A Crystal-Ball Glimpse Of Next-Generation Cyber Security

• www.darkreading.com
 
"In 2007, it's estimated that there were about 500 million network-connected devices on the planet. By the end of 2010, that number will grow to 35 billion -- that's five devices for every person on Earth," says Don Proctor, senior vice president in the office of the chairman and CEO at Cisco Systems. "We can't secure them by patching them all at the endpoint. We have to say goodbye to the perimeter."
 
In fact, some security professionals -- even some vendors -- are rejecting the fundamental notion that the perimeter can be completely defended.
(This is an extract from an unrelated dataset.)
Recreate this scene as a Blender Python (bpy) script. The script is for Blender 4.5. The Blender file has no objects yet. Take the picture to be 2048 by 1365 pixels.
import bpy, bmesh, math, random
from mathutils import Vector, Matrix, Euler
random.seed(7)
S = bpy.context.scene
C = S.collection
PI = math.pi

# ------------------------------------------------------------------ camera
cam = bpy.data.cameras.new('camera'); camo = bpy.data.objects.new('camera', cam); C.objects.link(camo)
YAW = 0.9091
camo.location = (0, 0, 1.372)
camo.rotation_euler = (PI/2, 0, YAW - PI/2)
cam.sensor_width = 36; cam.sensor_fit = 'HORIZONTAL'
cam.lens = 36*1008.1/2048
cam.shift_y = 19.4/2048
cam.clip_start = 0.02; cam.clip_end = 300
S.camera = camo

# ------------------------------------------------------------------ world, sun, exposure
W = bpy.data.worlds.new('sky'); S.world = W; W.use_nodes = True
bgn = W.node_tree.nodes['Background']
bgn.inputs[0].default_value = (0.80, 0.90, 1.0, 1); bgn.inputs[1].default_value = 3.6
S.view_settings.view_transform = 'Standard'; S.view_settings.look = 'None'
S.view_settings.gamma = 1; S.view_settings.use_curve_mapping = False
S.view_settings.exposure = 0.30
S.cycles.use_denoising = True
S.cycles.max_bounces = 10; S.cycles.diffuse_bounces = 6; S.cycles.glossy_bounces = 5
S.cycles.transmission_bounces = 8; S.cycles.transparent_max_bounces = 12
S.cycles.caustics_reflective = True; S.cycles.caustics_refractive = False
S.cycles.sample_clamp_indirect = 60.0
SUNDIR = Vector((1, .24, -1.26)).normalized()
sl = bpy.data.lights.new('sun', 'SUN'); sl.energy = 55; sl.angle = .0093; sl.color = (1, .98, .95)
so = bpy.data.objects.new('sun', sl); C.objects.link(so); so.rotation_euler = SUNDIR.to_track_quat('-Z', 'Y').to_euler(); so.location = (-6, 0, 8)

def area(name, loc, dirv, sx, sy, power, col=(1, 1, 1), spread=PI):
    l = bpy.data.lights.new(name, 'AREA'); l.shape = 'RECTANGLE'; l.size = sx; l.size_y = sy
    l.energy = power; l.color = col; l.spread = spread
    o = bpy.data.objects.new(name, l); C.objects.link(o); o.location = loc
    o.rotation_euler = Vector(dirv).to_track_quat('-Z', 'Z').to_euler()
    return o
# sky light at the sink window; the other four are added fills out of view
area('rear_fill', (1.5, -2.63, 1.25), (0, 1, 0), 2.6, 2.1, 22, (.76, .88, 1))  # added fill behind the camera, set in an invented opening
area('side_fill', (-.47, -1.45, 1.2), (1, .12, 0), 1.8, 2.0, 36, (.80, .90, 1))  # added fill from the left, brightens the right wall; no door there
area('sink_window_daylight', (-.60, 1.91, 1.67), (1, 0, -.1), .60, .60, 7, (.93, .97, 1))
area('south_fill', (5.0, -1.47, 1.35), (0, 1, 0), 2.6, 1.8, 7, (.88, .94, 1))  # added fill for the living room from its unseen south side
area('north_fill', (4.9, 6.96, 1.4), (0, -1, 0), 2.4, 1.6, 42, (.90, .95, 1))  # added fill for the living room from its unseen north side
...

The new assumption: The enterprise will be compromised, and probably already has been.

"At this point, the security team can have no confidence that a given host has not been compromised -- the bad guys are already inside your environment," says Amit Yoran, CEO of security vendor NetWitness and a former White House cybersecurity adviser. "All of the threats that really matter are already inside the network."

While not all security experts agree on this philosophy, most agree that tomorrow's security teams will have to spend at least as much time analyzing logs, events, and incidents as they currently do on building perimeter defenses. That means more focus on security analytics, forensics, and incident response.

"Over time, the people in the SOC will find that they're spending more time as data analysts, rather than security analysts," says Joe Gottlieb, CEO of SenSage, a maker of security information and event management (SIEM) tools. "They'll be doing a lot more data mining to find the source of a problem.